Canon EOS-1D Mark III Live View Mode

Though it's not the first SLR to have a Live View mode, the Canon EOS 1D Mark III is the first professional camera to have a true, full-color live view. It's also the first SLR to allow both remote control and live view through a computer via USB, Ethernet, and WiFi (the latter two methods require a special adapter, the WFT-E2A). Note that many (it used to be all) Canon digicams and SLRs come with some form of remote control software that works via USB. Up to now, only the digicams offered live view through the computer.

See the illustration below (Courtesy of Canon USA) for the display and information available in Live View mode on the camera.

The computer screenshots below are cropped from my screen grabs, then resized and sharpened. To see the full-pixel versions, click on the images. They'll open in their own window, sized about 1,280 x 743.


When I connect the Canon 1D Mark III to the computer with a USB cable, the new EOS Utility launches. I click on "Camera settings/Remote shooting," and I'm taken to a window with just the right pane open (the one marked "EOS-1D Mark III" above. I have to click the Live View radio button down on the lower right to bring up the "Remote Live View Window at left. The image comes up horizontally oriented, as you see, though I have the camera mounted on a tripod in vertical format mode. No problem, I just press the left rotate button along the bottom, and get the following screen.

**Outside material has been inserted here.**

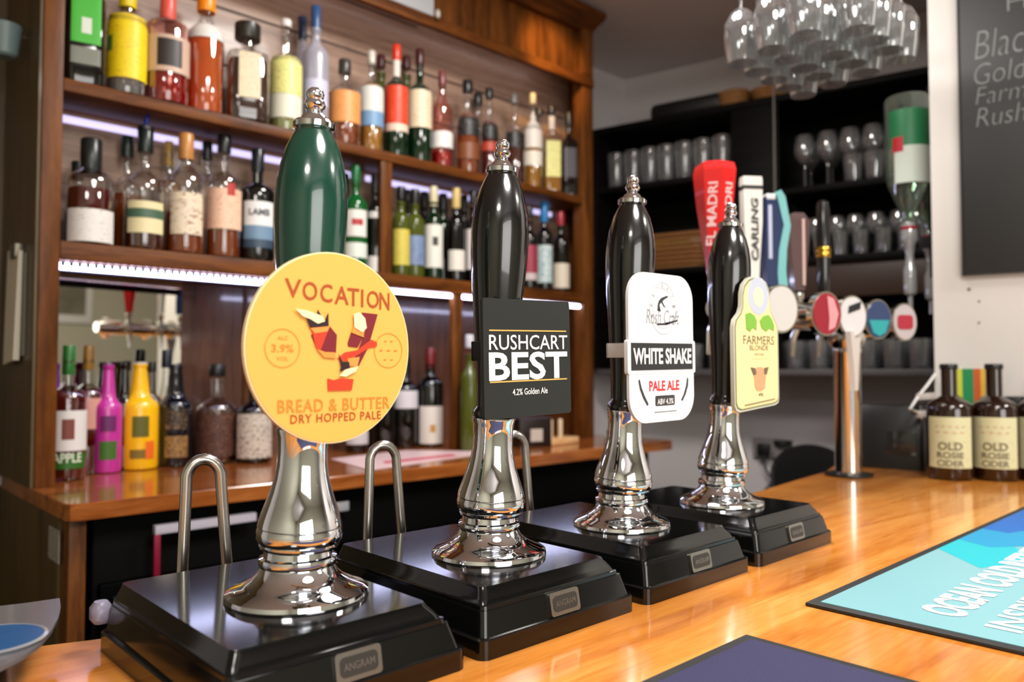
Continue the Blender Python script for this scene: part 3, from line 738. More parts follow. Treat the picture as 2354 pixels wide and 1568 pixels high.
def bottle(name, label, group, z, Y, px, w_, yt_, shape='spirit', glass='clear', liq=None, cap=None, labs=(), sq=None, texts=(), cat='bottle', face=.7, solid=None, pos=None, capf=None, rim=0):
    p = pos if pos is not None else on_y(px, 600, Y)
    x, y = p[0], p[1]
    d = depth((x, y, z)); r = w_ / 2 * d / F_PX
    top = on_y(px, yt_, y).z if pos is None else z + yt_
    H = top - z
    az = math.atan2(y, x) + pi; rz = (az - 1.5 * pi) * face
    t = thing(name, label, cat, (x, y, z + .0006), rz, group)
    a, b_, nf, cf = SHAPES[shape]
    if capf: cf = capf
    nr = max(.010, r * nf) if shape != 'wine' else max(.0125, r * .36)
    nr = min(nr, .0165)
    prof = [(r * .80, 0), (r * .95, .002), (r, .010 * 1), (r, H * a * .5), (r, H * a * .96)]
    for i in range(1, 7):
        q = i / 6; k = (1 - cos(q * pi)) / 2 if shape != 'square' else q ** .8
        if shape in ('wine', 'spirit', 'round'): k = 1 - math.sqrt(max(0, 1 - q * q)) if q < .6 else .2 + .8 * ((q - .6) / .4) ** .8
        prof.append((r + (nr - r) * k, H * (a + (b_ - a) * q)))
    if shape == 'skull':
        prof = prof[:3] + [(r, H * .3), (r, H * .56), (r * .98, H * .595), (r * .90, H * .625), (r * .72, H * .650), (r * .57, H * .68), (r * .50, H * .73), (r * .44, H * .82), (r * .39, H * .90)]
        nr = r * .36
    prof += [(nr, H * (b_ + (cf - b_) * .5) if shape != 'skull' else H * .93), (nr, H * cf), (nr * 1.12, H * (cf + .005)), (nr * 1.12, H * min(.985, cf + .03)), (nr * .9, H * min(.99, cf + .032))]
    q = None
    if sq: q = [sq] * 5 + [sq + (2 - sq) * i / 6 for i in range(1, 7)] + [2] * 5; q = [v if abs(v - 2) > .01 else 1.0 for v in q]
    gm = solid or GLS[glass]
    G().lathe(prof, 28, sq=q).make('bottle_glass', gm, t, 50)
    if liq:
        m_, lf = liq; zz = H * lf; lp = [(.0, .004), (r * .90, .004), (r * .93, .012)]
        for rr, z_ in prof[3:]:
            if z_ < zz: lp.append((rr * .93, z_))
        lr = lp[-1][0]; lp += [(lr * .98, zz), (0, zz)]
        G().lathe(lp, 24, sq=sq if (sq and lf < a) else None).make('liquid', LIQ[m_], t, 50)
    if cap:
        cc, yc0, cr = cap
        z0 = H * (cf + .002) if yc0 is None else on_y(px, yc0, y).z - z
        rr = nr * cr
        G().lathe([(rr * .98, z0), (rr, z0 + .001), (rr, H - .003), (rr * .9, H), (0, H)], 20).make('cap', cc if not isinstance(cc, tuple) else C_(cc, .3), t, 40)
    for L_ in labs:
        m_, y0, y1, ha = L_[:4]; off = L_[4] if len(L_) > 4 else 0
        if pos is None: za, zb = on_y(px, y1, y).z - z, on_y(px, y0, y).z - z
        else: za, zb = y0, y1
        za = max(za, .002)
        m_ = C_(m_) if isinstance(m_, tuple) else m_
        rl = [r + .0009 + (.0004 if off else 0)] * 2
        if zb > H * a:                                                # label reaching over the shoulder or neck follows the glass
            zs = [za] + [za + (zb - za) * k / 6 for k in range(1, 7)]
            def rad(zz):
                for (r0, z0), (r1, z1) in zip(prof[2:], prof[3:]):
                    if z0 <= zz <= z1 and z1 > z0: return r0 + (r1 - r0) * (zz - z0) / (z1 - z0)
                return nr
            pr = [(rad(zz) + .0009, zz) for zz in zs]
        else: pr = [(rl[0], za), (rl[0], zb)]
        a0 = -pi / 2 - RAD(ha) + RAD(off); a1 = -pi / 2 + RAD(ha) + RAD(off)
        if sq: pr = [(q_[0] * 1.0, q_[1]) for q_ in pr]
        G().lathe(pr, 20, a0=a0, a1=a1, sq=sq).make('paper_label', m_, t, 50)
    for tx in texts:
        s_, y0, y1, wf, c_ = tx
        if pos is None: za, zb = on_y(px, y1, y).z - z, on_y(px, y0, y).z - z
        else: za, zb = y0, y1
        g = G(); wrap_text(g, s_, r * (1.0 if not sq else 1.0) + .0022, 0, (za + zb) / 2, r * wf, zb - za, .02)
        g.make('label_lettering', C_(c_), t, 0)
    return t


pr_cream = printed('label_cream', (226, 208, 176), (120, 84, 60), 55, .42)
pr_white = printed('label_white', (228, 224, 220), (130, 120, 118), 60, .40)
pr_tan = printed('label_tan', (222, 150, 84), (170, 100, 50), 50, .42)
pr_yel = printed('label_yellow', (244, 214, 20), (206, 150, 30), 40, .42)
pr_pyel = printed('label_pale_yellow', (226, 222, 138), (130, 120, 60), 50, .42)
pr_peach = printed('label_peach', (236, 194, 166), (190, 90, 70), 55, .42)
pr_blk = printed('label_black', (22, 20, 20), (150, 146, 140), 60, .40)
pr_blue = printed('label_blue', (120, 140, 176), (70, 84, 130), 50, .45)
pr_red = printed('label_red', (216, 60, 26), (240, 150, 110), 60, .40)
pr_brn = printed('label_brown', (70, 42, 34), (140, 96, 74), 60, .45)
pr_yell = printed('label_wine_yellow', (206, 190, 80), (150, 130, 50), 60, .42)
BK = (22, 22, 24)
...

It's surprising how easy it is to focus on the Mark III in this mode, especially with a nice little lens like the Canon EF 50mm 1.8. I can physically turn the focus ring on the lens, or use the Focus controls on the screen at upper right. The three levels of movement in either direction make it easy to get fairly precise in your focusing.

It took a few presses of the level-two focus movement to get the photo almost in focus.

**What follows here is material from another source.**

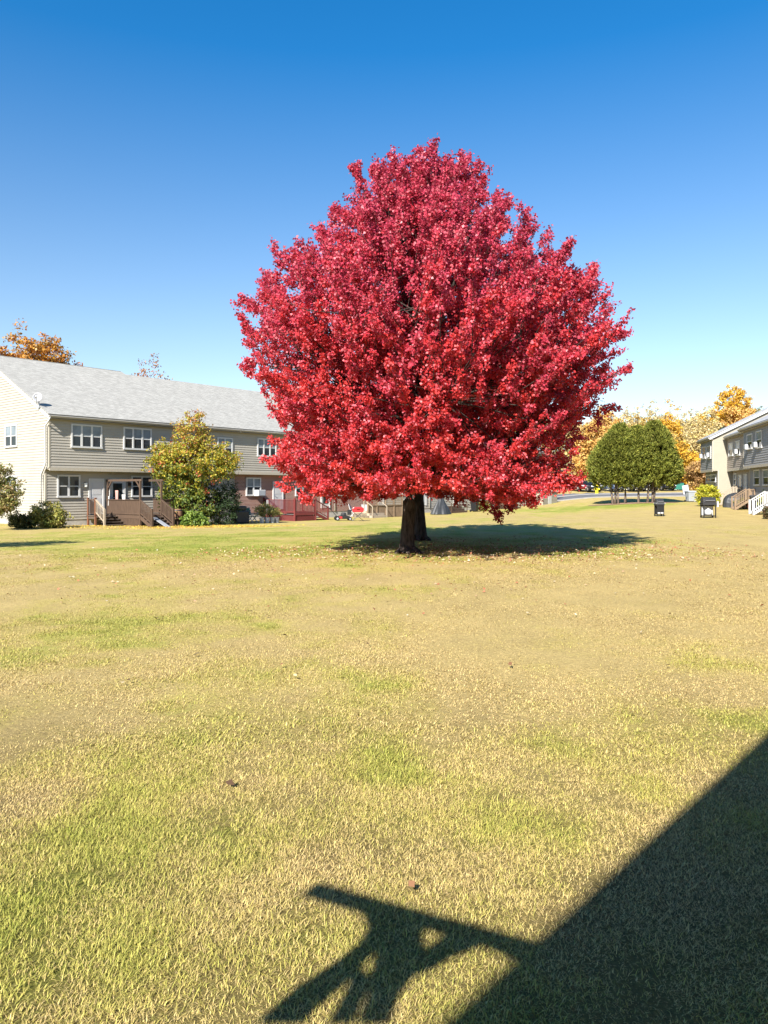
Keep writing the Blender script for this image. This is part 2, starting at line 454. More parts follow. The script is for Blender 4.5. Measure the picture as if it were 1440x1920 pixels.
# ------------------------------------------------------------------ the big red maple
def maple(name, label, loc, prof, off_x, nb, k_spray, k_leaf, seed, ls, trunk_r, fork_h, top, extra=None):
    r = np.random.default_rng(seed)
    zz, L, Rr = [np.array(a, float) for a in prof]; L = L*.88; Rr = Rr*.88; zz = zz.min()+(zz-zz.min())*.955
    root = thing(name, label, 'tree', loc)
    def rad(z, az):
        l = np.interp(z, zz, L); q = np.interp(z, zz, Rr)
        c = np.cos(az); m = (l+q)/2
        return np.where(c > 0, q*c*c+m*(1-c*c), l*c*c+m*(1-c*c))
    # bough tips spread over the crown surface and in its depth
    zlo, zhi = zz.min(), zz.max()
    zt = []; 
    while len(zt) < nb:
        z = r.uniform(zlo, zhi)
        if r.random() < .25+.75*np.interp(z, zz, (L+Rr)/2)/max(L.max(), Rr.max()): zt.append(z)
    zt = np.array(zt); az = r.uniform(0, 2*np.pi, nb)
    lay = r.random(nb)
    rho = np.where(lay < .62, r.uniform(.86, 1.07, nb), np.where(lay < .88, r.uniform(.6, .88, nb), r.uniform(.2, .6, nb)))
    lump = fbm(az*1.6+20, zt*.8, seed+3, 3)
    rho = rho*(.93+.14*lump)
    keep = lump > .17
    keep &= ~((zt < 2.1) & (rho < .8))
    spk = (r.random(nb) < .42) & (lay < .62)
    rho = np.where(spk, rho*1.09, rho)
    zt, az, rho, spk = zt[keep], az[keep], rho[keep], spk[keep]; n = len(zt)
    rd = rad(zt, az)*rho
    tip = np.stack([off_x+rd*np.cos(az), rd*np.sin(az), zt], 1)
    hf = np.clip((zt-zlo)/(zhi-zlo), 0, 1)
    out = np.stack([np.cos(az), np.sin(az), 0*az], 1)
    dirv = out*(1.0-.55*hf)[:, None]+np.array([0, 0, 1.0])*(.18+1.05*hf)[:, None]+r.normal(0, .22, (n, 3))
    low = hf < .10
    dirv[low, 2] = r.uniform(-.08, .3, low.sum())
    dirv = norm(dirv)
    blen = r.uniform(1.2, 2.5, n)*(.8+.35*hf)*np.where(spk, 1.2, 1)
    if extra is not None:
        ex, ed = [np.array(a, float) for a in extra]
        tip = np.concatenate([tip, ex]); dirv = np.concatenate([dirv, norm(ed)]); blen = np.concatenate([blen, r.uniform(.7, 1.1, len(ex))]); n = len(tip)
    base = tip-dirv*blen[:, None]
    base[:, 2] = np.maximum(base[:, 2], np.minimum(tip[:, 2]+.9, 2.0))
    dirv = norm(tip-base)
    brad = r.uniform(.17, .40, n)
    spike = spk
    if extra is not None: spike = np.concatenate([spike, np.ones(len(ex), bool)])
    brad = np.where(spike, r.uniform(.09, .16, n), brad)
    # sprays on boughs
    ns = n*k_spray
    bi = np.repeat(np.arange(n), k_spray)
    t = r.uniform(0, 1, ns)**.8
    rr = brad[bi]*(1-.86*t)*np.sqrt(r.random(ns))*1.25
    pd = rdir(r, ns); pd = norm(pd-dirv[bi]*np.sum(pd*dirv[bi], 1, keepdims=True))
    sp = base[bi]+dirv[bi]*(blen[bi]*t)[:, None]+pd*rr[:, None]
    sd = norm(dirv[bi]*1.0+pd*.55+r.normal(0, .25, (ns, 3))+np.array([0, 0, .25]))
    sl = r.uniform(.16, .34, ns)*np.where(spike[bi], .6, 1)
    si = np.repeat(np.arange(ns), k_leaf); nl = len(si)
    P = sp[si]+sd[si]*(sl[si]*r.random(nl))[:, None]+r.normal(0, .045, (nl, 3))
    T = norm(sd[si]*.5+rdir(r, nl)*.9+np.array([0, 0, -.55]))
    cen = np.array([off_x, 0, (zlo+zhi)*.42])
    N = norm(norm(P-cen)*.55+np.array([0, 0, .35])+rdir(r, nl)*.85)
    h = np.clip((P[:, 2]-zlo)/(zhi-zlo), 0, 1)
    crim = np.array([.56,.055,.095]); red = np.array([.62,.042,.048]); org = np.array([.70,.065,.055]); plum = np.array([.46,.05,.105]); rose = np.array([.60,.13,.16])
    u = r.random(nl); patch = np.repeat(r.random(n), k_spray)[si]
    s = np.clip(.12+h*.85+.5*(patch-.5)+.25*(u-.5), 0, 1)[:, None]
    col = np.where(s < .3, org*(1-s/.3)+red*(s/.3), np.where(s < .62, red*(1-(s-.3)/.32)+crim*((s-.3)/.32), crim*(1-(s-.62)/.38*.6)+plum*((s-.62)/.38*.6)))
    col = np.where((r.random(nl) < .20)[:, None], rose, col)
    col = col*r.uniform(.72, 1.2, nl)[:, None]
    V, Q, C = leaf_arrays(P, T, N, r.uniform(.75, 1.25, nl)*ls, r.uniform(.7, 1.1, nl)*ls, col, .18)
    np_mesh('crown', V, Q, M['leaf_maple'], root, C)
    # trunk
    mb = MB()
    pts, rs = [], []
    for k in range(10):
        z = -.12+(fork_h+.12)*k/9
        fl = math.exp(-(z+.1)*3.2)
        pts.append((.04*math.sin(z*1.7+seed), .03*math.sin(z*1.1), z)); rs.append(trunk_r*(1-.12*k/9)+.07*fl*trunk_r/.2)
    mb.tube(pts, rs, 16)
    # surface roots
    for k in range(6):
        a = k*1.05+.3*seed
        mb.tube([(trunk_r*.8*math.cos(a), trunk_r*.8*math.sin(a), .14), (trunk_r*1.7*math.cos(a), trunk_r*1.7*math.sin(a), .03), (trunk_r*2.6*math.cos(a+.2), trunk_r*2.6*math.sin(a+.2), -.05)], [.09, .065, .02], 7)
    mb.build('trunk', M['bark_maple'], root, smooth=True)
    # limbs and branches
    mb = MB()
    limb_pts = []
    nlimb = 15
    for k in range(nlimb):
        a = 2*math.pi*(k*.381966)*1.0; lv = k/(nlimb-1)
        z0 = fork_h*(.8+.2*lv)+lv*2.0
        zt_ = 3.0+lv*(top-4.2)
        rt = float(rad(zt_, a))*(.62 if lv < .85 else .4)
        p0 = Vector((0, 0, min(z0, fork_h))); p3 = Vector((off_x+rt*math.cos(a), rt*math.sin(a), zt_))
        pl = []
        for q in range(7):
            f = q/6
            xy = p0.lerp(p3, f**1.15)
            z = p0.z+(p3.z-p0.z)*(f**.8)
            pl.append(Vector((xy.x+.12*math.sin(q*2+k), xy.y+.12*math.cos(q*1.7+k), z)))
        mb.tube(pl, [trunk_r*.5*(1-.85*q/6)+.012 for q in range(7)], 8)
        limb_pts += pl[2:]
    LP = np.array([tuple(p) for p in limb_pts])
    for i in range(n):
        d = np.linalg.norm(LP-base[i], axis=1)+np.where(LP[:, 2] > base[i][2], .35, 0)
        p0 = Vector(LP[d.argmin()]); p1 = Vector(base[i]); p2 = Vector(tip[i])
        midp = p0.lerp(p1, .5); midp.z = max(midp.z, min(p0.z, 2.0)*.5+p1.z*.5)+.05
        mb.tube([p0, midp, p1, p1.lerp(p2, .55), p2], [.022, .018, .013, .009, .004], 5, cap=False)
    mb.build('limb', M['bark_maple'], root, smooth=True)
    return root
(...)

Press it one more time, and the focus pops. You can take a picture at any time, using the shutter button in the upper right of the screen (this didn't work on my PowerBook, for whatever reason), and the image begins to transfer. While it's transferring, you can still adjust any of the settings.

You can do a lot from these two windows, even adjust white balance via the eyedropper, and send the setting to the camera. Here, I have the Mode button pressed (double click to bring it up), and I'm switching to Manual mode. It took a long time to send this setting back to the camera (at least 30 seconds), but I attribute that to the beta status of the software.

Now in Manual mode, I'm able to change the shutter speed and aperture settings via the pop-up dialogs.

Thus... This, too, is a little slow in the beta software, though not as slow as the mode change.

The image doesn't change to reflect the new setting, however, until I press the Depth-of-field preview button in the Remote Live View window.

Not a big change, but you can see that the lamp and pens are slightly less blurry (especially if you look at the full size images by clicking on the one above).

If I really want to check fine focus, I can zoom in and pan around (the pan feature did not work in this beta version), and adjust focus either manually or again with the onscreen buttons.

Here it's a little sharper than above, about the sharpest I can get this image, which is a printed photograph hanging on the wall behind my desk. If I move this zoomed window to show the control cluster, I can take a picture, or else I can launch a new control cluster by pressing the little button in the lower left corner. I don't know what Display Mode is supposed to do at this point, because nothing happens when I press it. I would think it would return the view to the camera's LCD, or at least enable both, but neither happened.

So without going into everything, it's easy to see the potential of the Live View mode on the EOS 1D Mark III. I can see a lot of event portrait photographers taking great advantage of this mode, as well as creative types wanting to get remote shots from anywhere.